Now, we can spend all day speculating, unpacking implications, finger-wagging and engaging in all sorts of ping-pong rhetoric that seem to replace honest conversation today.

But when I sat with that number, I went back into my monthly budget and spending spreadsheets for 2020 and — yup, my booze spending also increased in 2020, by around, predictably forty percent.

Before you start patronizing, laughing or maybe, nodding knowingly, let me share what my liquor spending looked like throughout the last year. As some of my readers know, I love trying new and interesting cocktails, often posting them to social media.

For that, my home bar requires a diverse and wide-ranging assortment of bottles, syrups, liqueurs and juices. Like an artist buying paints, this interest required stocking shelves with the right tools. With more time at home in 2020, many of us had more time to pursue hobbies. Stop laughing.

I’ve spent the last five years studying (and tasting) the history and science behind both the dizzying variety of spirits available in a liquor store and the combination of ingredients that, together, end up making something better than the sum of its parts.

I remember one of my first experiences with a well-made cocktail. It mirrored the time I first tried a great Scotch whisky. The name of the place escapes me, but you’ve probably been somewhere similar. Low-lit, some sort of jazz-trance music playing through the din of packed tables.

That kind of hipster’s joint that probably makes their own charcuterie cheeses. Looking to appear fancy, I ordered a classic pre-Prohibition cocktail, The Aviation — that’s gin, lemon, maraschino liqueur, and a bit of crème de violette.

It showed up looking like a strangely appealing Monet painting. Then, the sip.

…..Oh.

The constellation of flavour stars had come into clear view. Pushing pause on the moment and slowing down the music while everything around me melted into the strange violet-tinged liquid in front of me.

What. Was. That?!

I was both excited and devastated because I knew this was about to become a very expensive hobby.
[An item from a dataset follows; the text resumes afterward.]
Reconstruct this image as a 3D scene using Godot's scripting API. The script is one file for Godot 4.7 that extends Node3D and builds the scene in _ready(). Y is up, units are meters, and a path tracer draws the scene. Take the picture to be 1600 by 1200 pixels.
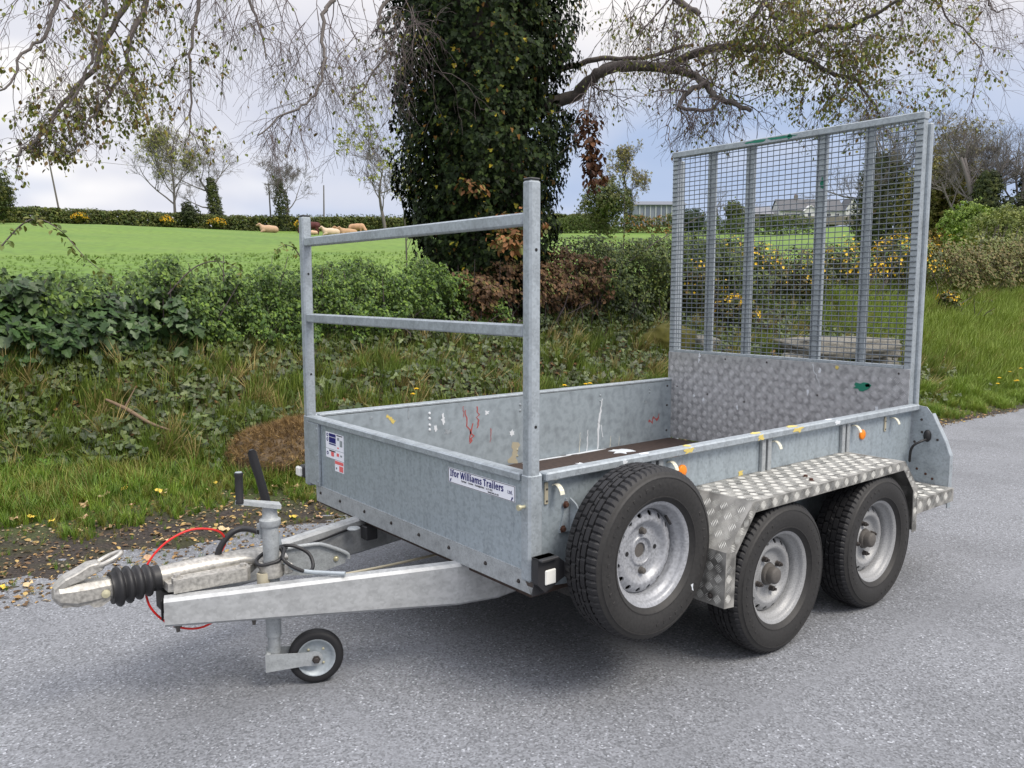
extends Node3D
# A galvanised twin-axle plant trailer on a country road. x runs across the road towards the hedge, z backwards along the trailer, y up; metres.

const W := 1.682
const L := 2.633
const RAIL := 0.797
var rng := RandomNumberGenerator.new()
var M := {}
var wob := FastNoiseLite.new()


# Collects triangles. Corners are given anticlockwise as seen from outside.
class MB:
	var v := PackedVector3Array()
	var n := PackedVector3Array()
	var t := PackedVector2Array()
	var c := PackedColorArray()
	var ix := PackedInt32Array()
	var tint := Color.WHITE

	func vert(p: Vector3, nn: Vector3, uv := Vector2.ZERO) -> int:
		v.append(p); n.append(nn); t.append(uv); c.append(tint)
		return v.size() - 1

	func tri(a: Vector3, b: Vector3, d: Vector3) -> void:
		var nn := (b - a).cross(d - a).normalized()
		var i := vert(a, nn); vert(b, nn); vert(d, nn)
		ix.append(i); ix.append(i + 2); ix.append(i + 1)

	func face(pts: Array, out: Vector3) -> void:
		var nn: Vector3 = (pts[1] - pts[0]).cross(pts[2] - pts[0])
		if pts.size() > 3 and nn.length() < 1e-9:
			nn = (pts[2] - pts[0]).cross(pts[3] - pts[0])
		var q := pts
		if nn.dot(out) < 0:
			q = pts.duplicate(); q.reverse()
			nn = -nn
		nn = nn.normalized()
		var i := v.size()
		for p in q:
			vert(p, nn)
		for k in range(1, q.size() - 1):
			ix.append(i); ix.append(i + k + 1); ix.append(i + k)

	# a box with chamfered edges
	func box(at: Vector3, size: Vector3, ch := 0.0, b := Basis.IDENTITY) -> void:
		var h := size * 0.5
		ch = minf(ch, minf(h.x, minf(h.y, h.z)) * 0.9)
		var o := func(p: Vector3) -> Vector3: return at + b * p
		for ax in 3:
			var a1 := (ax + 1) % 3
			var a2 := (ax + 2) % 3
			for s in [-1.0, 1.0]:
				var pts := []
				for q in [[-1, -1], [1, -1], [1, 1], [-1, 1]]:
					var p := Vector3.ZERO
					p[ax] = s * h[ax]
					p[a1] = q[0] * (h[a1] - ch)
					p[a2] = q[1] * (h[a2] - ch)
					pts.append(o.call(p))
				var out := Vector3.ZERO
				out[ax] = s
				face(pts, b * out)
			if ch > 0:
				for s1 in [-1.0, 1.0]:
					for s2 in [-1.0, 1.0]:
						var pts := []
						for q in [[-1, 0], [1, 0], [1, 1], [-1, 1]]:
							var p := Vector3.ZERO
							p[ax] = q[0] * (h[ax] - ch)
							p[a1] = s1 * (h[a1] - (0.0 if q[1] == 0 else ch))
							p[a2] = s2 * (h[a2] - (ch if q[1] == 0 else 0.0))
							pts.append(o.call(p))
						var out := Vector3.ZERO
						out[a1] = s1; out[a2] = s2
						face(pts, b * out)
		if ch > 0:
			for s in 8:
				var g := Vector3(-1 if s & 1 else 1, -1 if s & 2 else 1, -1 if s & 4 else 1)
				var i := h - Vector3.ONE * ch
				face([o.call(g * Vector3(h.x, i.y, i.z)), o.call(g * Vector3(i.x, h.y, i.z)), o.call(g * Vector3(i.x, i.y, h.z))], b * g)

	# from corner to corner
	func span(lo: Vector3, hi: Vector3, ch := 0.003) -> void:
		box((lo + hi) * 0.5, (hi - lo).abs(), ch)

	# a bar of rectangular section between two points, w across (level), h upright
	func bar(a: Vector3, b: Vector3, w: float, h: float, ch := 0.003, up := Vector3.UP) -> void:
		var f := (b - a).normalized()
		var r := up.cross(f)
		if r.length() < 1e-4:
			r = Vector3.RIGHT
		r = r.normalized()
		box((a + b) * 0.5, Vector3(w, h, a.distance_to(b)), ch, Basis(r, f.cross(r), f))

	func tube(path: Array, radii: Variant, sides := 8, caps := true) -> void:
		var k := path.size()
		var nrm := Vector3.UP
		var d0: Vector3 = (path[1] - path[0]).normalized()
		if absf(d0.dot(nrm)) > 0.9:
			nrm = Vector3.RIGHT
		nrm = (nrm - d0 * nrm.dot(d0)).normalized()
		var start := v.size()
		var run := 0.0
		for i in k:
			var d: Vector3 = (path[mini(i + 1, k - 1)] - path[maxi(i - 1, 0)])
			d = d.normalized() if d.length() > 1e-9 else d0
			nrm = nrm - d * nrm.dot(d)
			nrm = nrm.normalized() if nrm.length() > 1e-6 else d.cross(Vector3(0.3, 0.5, 0.8)).normalized()
			var bi := d.cross(nrm)
			var r: float = radii[i] if radii is Array else radii
			if i:
				run += path[i].distance_to(path[i - 1])
			for s in sides:
				var a := TAU * s / sides
				var o := nrm * cos(a) + bi * sin(a)
				vert(path[i] + o * r, o, Vector2(float(s) / sides, run))
		for i in k - 1:
			for s in sides:
				var a := start + i * sides + s
				var b := start + i * sides + (s + 1) % sides
				ix.append(a); ix.append(a + sides); ix.append(b)
				ix.append(b); ix.append(a + sides); ix.append(b + sides)
		if caps:
			for e in [0, k - 1]:
				var d: Vector3 = (path[0] - path[1]) if e == 0 else (path[k - 1] - path[k - 2])
				var pts := []
				for s in sides:
					pts.append(v[start + e * sides + s])
				face(pts, d)

	# profile of Vector2(radius, height) turned round the y axis of x
	func lathe(prof: Array, x: Transform3D, segs := 24, crease := 0.7, from := 0.0, to := TAU) -> void:
		var k := prof.size()
		var dirs := []
		for i in k - 1:
			var e: Vector2 = prof[i + 1] - prof[i]
			dirs.append(Vector2(e.y, -e.x).normalized())
		for i in k - 1:
			var n0: Vector2 = dirs[i]
			var n1: Vector2 = dirs[i]
			if i > 0 and dirs[i - 1].dot(dirs[i]) > crease:
				n0 = (dirs[i - 1] + dirs[i]).normalized()
			if i < k - 2 and dirs[i + 1].dot(dirs[i]) > crease:
				n1 = (dirs[i + 1] + dirs[i]).normalized()
			var start := v.size()
			for s in segs + 1:
				var a := lerpf(from, to, float(s) / segs)
				var o := Vector3(cos(a), 0, sin(a))
				vert(x * (o * prof[i].x + Vector3.UP * prof[i].y), (x.basis * (o * n0.x + Vector3.UP * n0.y)).normalized(), Vector2(float(s) / segs, prof[i].y))
				vert(x * (o * prof[i + 1].x + Vector3.UP * prof[i + 1].y), (x.basis * (o * n1.x + Vector3.UP * n1.y)).normalized(), Vector2(float(s) / segs, prof[i + 1].y))
			for s in segs:
				var a := start + s * 2
				ix.append(a); ix.append(a + 2); ix.append(a + 1)
				ix.append(a + 1); ix.append(a + 2); ix.append(a + 3)

	# a flat outline in the xy plane of x, thickened along its z
	func prism(pts: PackedVector2Array, x: Transform3D, depth: float) -> void:
		var id := Geometry2D.triangulate_polygon(pts)
		var zz := x.basis.z
		for i in range(0, id.size(), 3):
			var a := pts[id[i]]; var b := pts[id[i + 1]]; var d := pts[id[i + 2]]
			face([x * Vector3(a.x, a.y, 0), x * Vector3(b.x, b.y, 0), x * Vector3(d.x, d.y, 0)], -zz)
			face([x * Vector3(a.x, a.y, depth), x * Vector3(b.x, b.y, depth), x * Vector3(d.x, d.y, depth)], zz)
		var ccw := not Geometry2D.is_polygon_clockwise(pts)
		for i in pts.size():
			var a := pts[i]; var b := pts[(i + 1) % pts.size()]
			var o := Vector3(b.y - a.y, a.x - b.x, 0) * (1.0 if ccw else -1.0)
			face([x * Vector3(a.x, a.y, 0), x * Vector3(b.x, b.y, 0), x * Vector3(b.x, b.y, depth), x * Vector3(a.x, a.y, depth)], x.basis * o)

	func ball(at: Vector3, r: Vector3, segs := 12, rings := 8) -> void:
		var start := v.size()
		for i in rings + 1:
			var p := PI * i / rings
			for s in segs + 1:
				var a := TAU * s / segs
				var o := Vector3(sin(p) * cos(a), cos(p), sin(p) * sin(a))
				vert(at + o * r, (o / r).normalized(), Vector2(float(s) / segs, float(i) / rings))
		for i in rings:
			for s in segs:
				var a := start + i * (segs + 1) + s
				ix.append(a); ix.append(a + segs + 1); ix.append(a + 1)
				ix.append(a + 1); ix.append(a + segs + 1); ix.append(a + segs + 2)

	func mesh() -> ArrayMesh:
		var arr := []
		arr.resize(Mesh.ARRAY_MAX)
		arr[Mesh.ARRAY_VERTEX] = v; arr[Mesh.ARRAY_NORMAL] = n; arr[Mesh.ARRAY_TEX_UV] = t; arr[Mesh.ARRAY_COLOR] = c; arr[Mesh.ARRAY_INDEX] = ix
		var m := ArrayMesh.new()
		m.add_surface_from_arrays(Mesh.PRIMITIVE_TRIANGLES, arr)
		return m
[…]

It could be the first glacier-cold sip of the right beer at the right summer moment. Or maybe the wine that seems to somehow elevate the entire meal loosens conversation and brightens the room.

That perfect ‘bar moment’ is often the background to the world around us and the narrator for many of life’s moments. Wine with dinner, a cocktail with friends, beer at a baseball stadium; it can become the art on the walls of our life, enhancing, accenting and rendering beautifully.

During my study, I realized what a science, but more appropriately, an art every form of alcohol creation is. The choosing of botanicals for a unique gin, switching the barrel type to impart certain flavours into a whisky, the length of time aged, the type of pot still used in distillation; it’s a craft in every sense of the word. Just as for me is its consumption.

As with all good things, it can often be misused. I’m not looking to get into some long sermon on alcohol, but I think determining its role in our lives is fundamental to our enjoyment of it. For me, elevating it to an art form has helped in preventing any type of misuse. 

Taking courses in wine tasting, bartending and learning to make wine at home has made it more an expedition in flavour than it is about alcohol content or consumption. Touring distilleries has given a true appreciation for these often-misrepresented creators.

I think living intentionally means having a life tuned in to beauty, both the immersion of ourselves into the aesthetic of every day or becoming the pioneers of beauty. 

Those who chase it in their craft. Artists, musicians, distillers, and designers of every shape and kind. It’s not about luxury or excess; it’s about perfection. 

The very intentional crafting of moments. About conviviality which means the joy of being together. Good drinks, good times and good people. Sharing these experiences with those you love, plumbing the depth of experiences, making memories like it’s your job and having a proper whisky to provide the background music.